Não haverá, neste último caso, violação à isonomia, pois somente deve ser aplicada a mesma decisão para casos que possuam os mesmos pressupostos de fato e de direito.

Por fim, o fato do militar realizar o curso de formação mediante decisão judicial liminar, não o impede de participar da solenidade de formatura e, consequentemente, ser promovido.

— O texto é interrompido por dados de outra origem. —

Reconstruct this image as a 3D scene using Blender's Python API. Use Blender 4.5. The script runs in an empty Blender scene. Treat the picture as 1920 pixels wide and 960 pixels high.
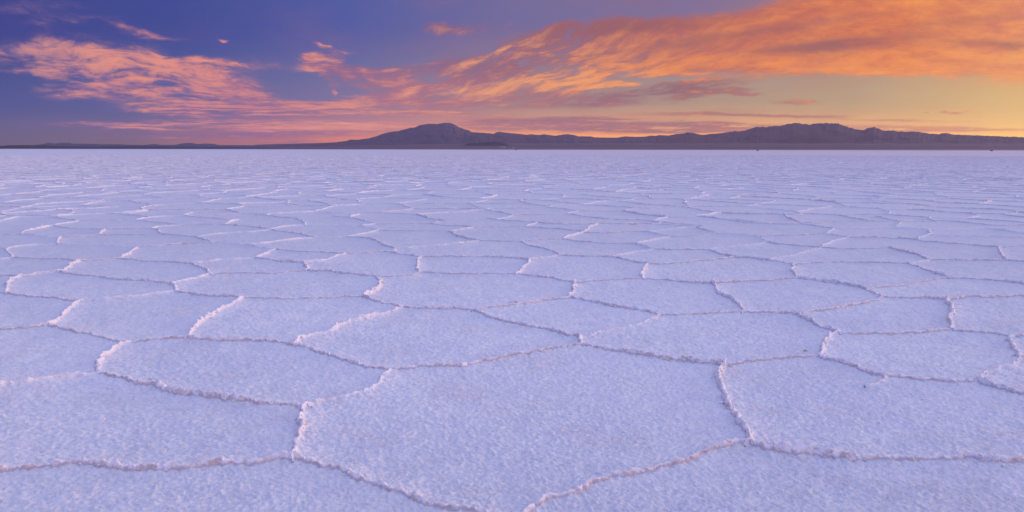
import bpy, math, random
import numpy as np
from mathutils import Vector, kdtree
from mathutils.geometry import delaunay_2d_cdt

random.seed(7)
rng = np.random.default_rng(11)
scene = bpy.context.scene
R = math.radians

# ------------------------------------------------------------------ camera
W0, H0, F = 1920.0, 960.0, 1251.0
HCAM = 1.5
PITCH = math.atan((480 - 280.3) / F)
ROLL = 0.00145
cp, sp = math.cos(PITCH), math.sin(PITCH)
FWD = np.array([0, cp, -sp])
UP0 = np.array([0, sp, cp])
RT0 = np.array([1.0, 0, 0])
cr, sr = math.cos(ROLL), math.sin(ROLL)
# horizon sinks to the right in the picture: camera rolled counter-clockwise
RT = cr * RT0 + sr * UP0
UP = -sr * RT0 + cr * UP0


def ray(px, py):
    return (px - W0 / 2) / F * RT + (H0 / 2 - py) / F * UP + FWD


def ground(px, py):
    d = ray(px, py)
    t = HCAM / -d[2]
    return np.array([d[0] * t, d[1] * t])


def azel(px, py):
    d = ray(px, py)
    return math.atan2(d[0], d[1]), math.atan2(d[2], math.hypot(d[0], d[1]))


cam = bpy.data.cameras.new('camera')
camo = bpy.data.objects.new('camera', cam)
scene.collection.objects.link(camo)
from mathutils import Matrix
m = Matrix(((RT[0], UP[0], -FWD[0]), (RT[1], UP[1], -FWD[1]), (RT[2], UP[2], -FWD[2])))
camo.matrix_world = Matrix.Translation((0, 0, HCAM)) @ m.to_4x4()
cam.sensor_fit = 'HORIZONTAL'
cam.sensor_width = 36
cam.lens = 36 * F / W0
cam.clip_start = 0.05
cam.clip_end = 200000
scene.camera = camo

# ------------------------------------------------------------------ helpers


def tag(o, kind=None, label=None, cat=None, group=None):
    if kind:
        o['kind'] = kind
    if label:
        o['label'] = label
    if cat:
        o['category'] = cat
    if group:
        o['group'] = group
    return o


def link(name, me, mat=None, parent=None):
    o = bpy.data.objects.new(name, me)
    scene.collection.objects.link(o)
    if mat is not None:
        me.materials.append(mat)
    if parent is not None:
        o.parent = parent
    return o


def np_mesh(name, verts, quads, smooth=True, attrs=None):
    me = bpy.data.meshes.new(name)
    verts = np.asarray(verts, np.float32)
    quads = np.asarray(quads, np.int32)
    k = quads.shape[1]
    me.vertices.add(len(verts))
    me.vertices.foreach_set('co', verts.ravel())
    me.loops.add(quads.size)
    me.loops.foreach_set('vertex_index', quads.ravel())
    me.polygons.add(len(quads))
    me.polygons.foreach_set('loop_start', np.arange(0, quads.size, k, dtype=np.int32))
    me.polygons.foreach_set('loop_total', np.full(len(quads), k, np.int32))
    me.polygons.foreach_set('use_smooth', np.full(len(quads), smooth, bool))
    for an, av in (attrs or {}).items():
        a = me.attributes.new(an, 'FLOAT', 'POINT')
        a.data.foreach_set('value', np.asarray(av, np.float32).ravel())
    me.update()
    me.validate()
    return me


def grid_quads(nr, nc, off=0):
    i = np.arange(nr - 1)[:, None] * nc + np.arange(nc - 1)[None, :]
    i = i.ravel() + off
    return np.stack([i, i + 1, i + nc + 1, i + nc], 1)


def _hash(ix, iy, seed):
    h = (ix.astype(np.int64) * 374761393 + iy.astype(np.int64) * 668265263 + seed * 2147483647) & 0xffffffff
    h = ((h ^ (h >> 13)) * 1274126177) & 0xffffffff
    h = (h ^ (h >> 16)) & 0xffffffff
    h = (h * 2246822519) & 0xffffffff
    return (h ^ (h >> 15)) & 0xffff


def perlin(x, y, seed=0):
    x = np.asarray(x, np.float64); y = np.asarray(y, np.float64)
    ix = np.floor(x); iy = np.floor(y)
    fx = x - ix; fy = y - iy
    ux = fx * fx * fx * (fx * (fx * 6 - 15) + 10)
    uy = fy * fy * fy * (fy * (fy * 6 - 15) + 10)
    ix = ix.astype(np.int64); iy = iy.astype(np.int64)

    def g(ax, ay):
        a = _hash(ix + ax, iy + ay, seed) * (2 * math.pi / 65536)
        return np.cos(a) * (fx - ax) + np.sin(a) * (fy - ay)
    a = g(0, 0); b = g(1, 0); c = g(0, 1); d = g(1, 1)
    return ((a + (b - a) * ux) * (1 - uy) + (c + (d - c) * ux) * uy) * 1.5


def fbm(x, y, seed=0, oct=3, gain=.5, lac=2.03):
    s = 0; a = 1.0
    for i in range(oct):
        s = s + a * perlin(x * lac ** i + 17.3 * i, y * lac ** i - 9.1 * i, seed + i)
        a *= gain
    return s


def smooth(e0, e1, x):
    t = np.clip((np.asarray(x, float) - e0) / (e1 - e0), 0, 1)
    return t * t * (3 - 2 * t)


def lin(c):
    return tuple(((v / 255) / 12.92 if v / 255 <= .04045 else (((v / 255) + .055) / 1.055) ** 2.4) for v in c)


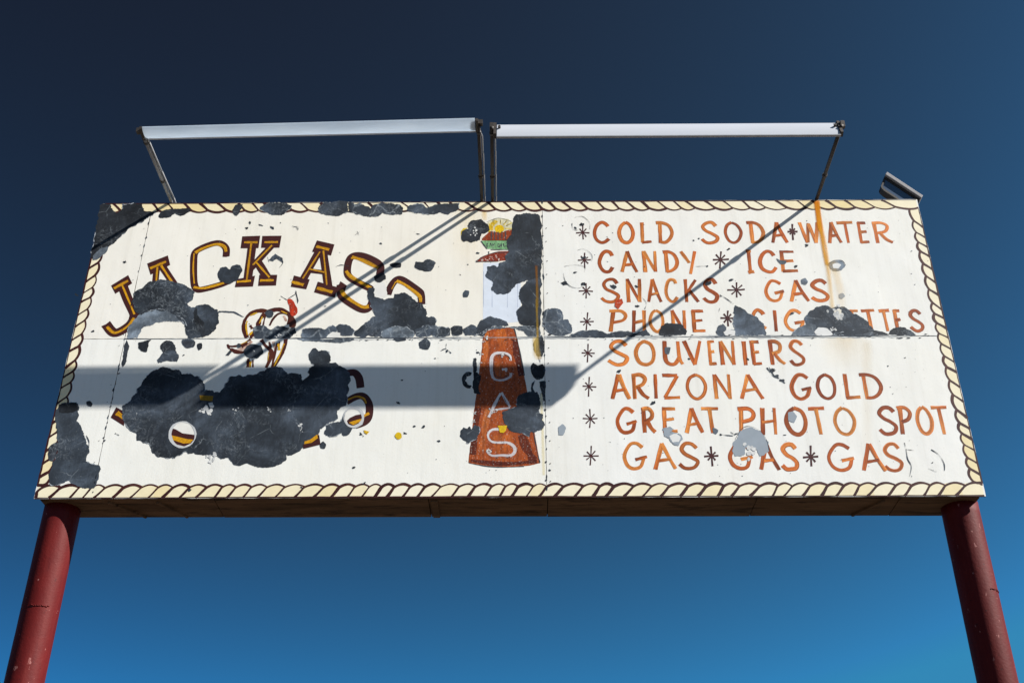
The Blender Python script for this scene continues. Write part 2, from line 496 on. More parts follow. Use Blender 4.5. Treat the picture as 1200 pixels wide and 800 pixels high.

AGRAVO DE INSTRUMENTO – DIREITO ADMINISTRATIVO – AÇÃO DE TUTELA PROVISÓRIA – POLÍCIA MILITAR DO ESTADO DE MINAS GERAIS – CURSO DE FORMAÇÃO DE SOLDADOS – APROVAÇÃO EM TODAS AS DISCIPLINAS – ANTECIPAÇÃO DA TUTELA -PARTICIPAÇÃO DA SOLENIDADE DE FORMATURA – PROMOÇÃO À GRADUAÇÃO – DEVIDAS – REQUISITOS PRESENTES – DECISÃO REFORMADA. – Nos termos do art. 300 do CPC/2015, a tutela de urgência será concedida quando houver elementos que evidenciem a probabilidade do direito e o perigo de dano ou o risco ao resultado útil do processo. Ademais, é necessário que a medida seja reversível. – O candidato matriculado em Curso de Formação de Soldados da Polícia Militar do Estado de Minas Gerais, em virtude do deferimento de pedido antecipatório, tem direito de participar com os demais candidatos, caso aprovado, da solenidade de formatura. – Tendo o autor/Agravante concluído com êxito o Curso de Formação de Soldados da Polícia Militar do Estado de Minas Gerais, sem qualquer ressalva, deve lhe ser assegurado o direito à promoção à graduação de Soldado de 1ª Classe. (TJ-MG – AI: 10000170026975001 MG, Relator: Ana Paula Caixeta, Data de Julgamento: 30/03/2017, Câmaras Cíveis / 4ª CÂMARA CÍVEL, Data de Publicação: 30/03/2017)

NOTAS

1 Curso de Direito Administrativo, São Paulo. Editora Método. 2017. p. 444.

2 Curso de Direito Administrativo, São Paulo. Editora Método. 2017. p. 448.

3 Manual de Direito Administrativo, Salvador, Editora JusPodivm, 2017. p. 306.